Les autorités ne remettent pas en cause la qualité de l'enseignement prodigué, confirmé par la réussite des élèves au brevet puis dans les lycées publics.

Mais la loi de 2021 contre le séparatisme oblige les établissements hors contrat à informer l'administration de l'origine de leurs financements, et l'association Avicenne, émanation de l'Union des musulmans des Alpes-Maritimes (Umam) et gestionnaire du collège, a tâtonné pour répondre aux demandes.

Les tableaux n'ont longtemps pas été dans les formes requises, et les derniers ne mentionnaient que les noms de famille des contributeurs. Les familles payant 200 euros par mois et par élève, l'association dépend fortement des dons pour boucler son budget.

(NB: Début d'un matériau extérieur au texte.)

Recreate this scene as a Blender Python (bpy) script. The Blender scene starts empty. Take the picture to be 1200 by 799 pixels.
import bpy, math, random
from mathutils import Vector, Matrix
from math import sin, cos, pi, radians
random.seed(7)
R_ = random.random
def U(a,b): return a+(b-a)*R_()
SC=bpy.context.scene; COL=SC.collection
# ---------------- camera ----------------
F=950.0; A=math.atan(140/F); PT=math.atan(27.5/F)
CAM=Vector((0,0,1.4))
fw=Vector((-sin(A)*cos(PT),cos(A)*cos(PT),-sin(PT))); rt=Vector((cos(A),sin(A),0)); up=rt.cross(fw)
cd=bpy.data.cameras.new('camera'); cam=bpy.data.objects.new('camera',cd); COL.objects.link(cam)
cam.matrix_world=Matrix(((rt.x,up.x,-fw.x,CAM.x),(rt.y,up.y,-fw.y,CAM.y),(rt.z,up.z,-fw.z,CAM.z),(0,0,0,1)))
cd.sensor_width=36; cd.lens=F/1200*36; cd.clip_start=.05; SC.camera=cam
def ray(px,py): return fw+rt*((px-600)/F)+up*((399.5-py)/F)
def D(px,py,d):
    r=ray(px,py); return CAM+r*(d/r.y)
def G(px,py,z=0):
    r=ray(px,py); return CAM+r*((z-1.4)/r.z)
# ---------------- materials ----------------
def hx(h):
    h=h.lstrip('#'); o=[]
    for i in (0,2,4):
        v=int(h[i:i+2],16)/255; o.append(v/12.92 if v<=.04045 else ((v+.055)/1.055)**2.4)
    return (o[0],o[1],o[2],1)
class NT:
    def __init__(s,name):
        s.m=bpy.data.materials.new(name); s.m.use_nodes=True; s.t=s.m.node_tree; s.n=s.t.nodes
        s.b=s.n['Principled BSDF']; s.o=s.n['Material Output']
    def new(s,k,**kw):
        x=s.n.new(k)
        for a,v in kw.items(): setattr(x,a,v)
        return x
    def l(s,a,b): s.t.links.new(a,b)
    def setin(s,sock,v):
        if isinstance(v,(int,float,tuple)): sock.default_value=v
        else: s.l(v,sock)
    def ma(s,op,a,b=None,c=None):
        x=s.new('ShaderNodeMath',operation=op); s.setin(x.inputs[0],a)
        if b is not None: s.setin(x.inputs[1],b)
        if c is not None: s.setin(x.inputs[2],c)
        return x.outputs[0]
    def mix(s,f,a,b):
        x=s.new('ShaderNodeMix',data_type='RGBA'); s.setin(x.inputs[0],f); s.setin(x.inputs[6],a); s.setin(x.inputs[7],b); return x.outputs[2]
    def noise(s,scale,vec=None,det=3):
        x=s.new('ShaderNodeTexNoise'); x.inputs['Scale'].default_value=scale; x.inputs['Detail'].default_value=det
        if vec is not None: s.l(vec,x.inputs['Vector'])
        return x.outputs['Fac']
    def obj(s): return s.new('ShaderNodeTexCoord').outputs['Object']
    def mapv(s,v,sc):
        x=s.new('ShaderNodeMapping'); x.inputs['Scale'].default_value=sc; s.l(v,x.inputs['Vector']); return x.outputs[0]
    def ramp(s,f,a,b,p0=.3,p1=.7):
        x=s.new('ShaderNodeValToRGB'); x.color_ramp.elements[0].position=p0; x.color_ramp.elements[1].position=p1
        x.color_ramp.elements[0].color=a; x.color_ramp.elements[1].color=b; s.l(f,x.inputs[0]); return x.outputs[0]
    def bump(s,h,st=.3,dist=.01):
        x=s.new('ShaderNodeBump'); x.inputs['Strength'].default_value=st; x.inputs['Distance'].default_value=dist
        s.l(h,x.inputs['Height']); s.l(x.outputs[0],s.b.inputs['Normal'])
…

"Si les tableaux et documents fournis par l'association Avicenne au titre des années 2018 à 2022 comportent des erreurs et imprécisions, ces irrégularités relevées ne sont pas (...) de nature à justifier la fermeture définitive de l'établissement", a conclu le tribunal administratif dans son jugement sur le fond.

La décision de fermer Avicenne avait été annoncée le 26 février par la ministre de l'Education nationale Nicole Belloubet et ordonnée le 14 mars par le préfet Hugues Moutouh.

"On subit le séparatisme alors qu'on voudrait intégrer le système"

Les responsables d'Avicenne avaient alors dénoncé un "acharnement". Début juin, le directeur du collège, Idir Arab, avait aussi évoqué "un sentiment d'injustice": "Vous avez un petit projet qui marche dans un quartier où tout s'effondre, pourquoi aller le fermer ?"

D'autant que le collège demande depuis 2019 à passer sous contrat avec l'Etat français, ce qui implique un contrôle plus étendu encore des autorités publiques.

Une inspection à l'automne 2020 avait reproché l'absence d'un laboratoire de physique-chimie et un manque d'infrastructures pour l'éducation physique.

Depuis, le laboratoire a été aménagé et des créneaux réservés à la piscine ou dans d'autres structures mais le rectorat n'a plus donné de nouvelles. Contacté par l'AFP, il n'a pas souhaité s'exprimer.

"On subit le séparatisme alors qu'on voudrait intégrer le système", a regretté M. Arab, en résumant son discours aux élèves: "Vous êtes des Français, vous allez montrer au monde que vous existez et qu'on a besoin de vous".

Des enseignants de toutes confessions

A Avicenne, les élèves suivent le programme officiel, avec en plus 1h30 de langue arabe et 1h30 d'éthique musulmane. Les tenues vestimentaires sont très diverses et les enseignants de toutes confessions.

"Je veux du Lamartine, du Victor Hugo, des Pasteur et des logarithmes", a expliqué Otmane Aissaoui, président d'Avicenne et de l'Umam. "Vous voulez être imam, c'est pas Avicenne!"

Dans son arrêté de fermeture, la préfecture avait aussi pointé des discordances autour de prêts transformés en un don d'un total de 476.000 euros en faveur du collège. Ou encore un prêt accordé par le collège à l'un de ses donateurs.

Saisi en décembre par le préfet, le parquet de Nice a ouvert une enquête préliminaire pour abus de confiance. Mais selon Me Guez Guez, aucun enquêteur n'a contacté Avicenne jusqu'à présent.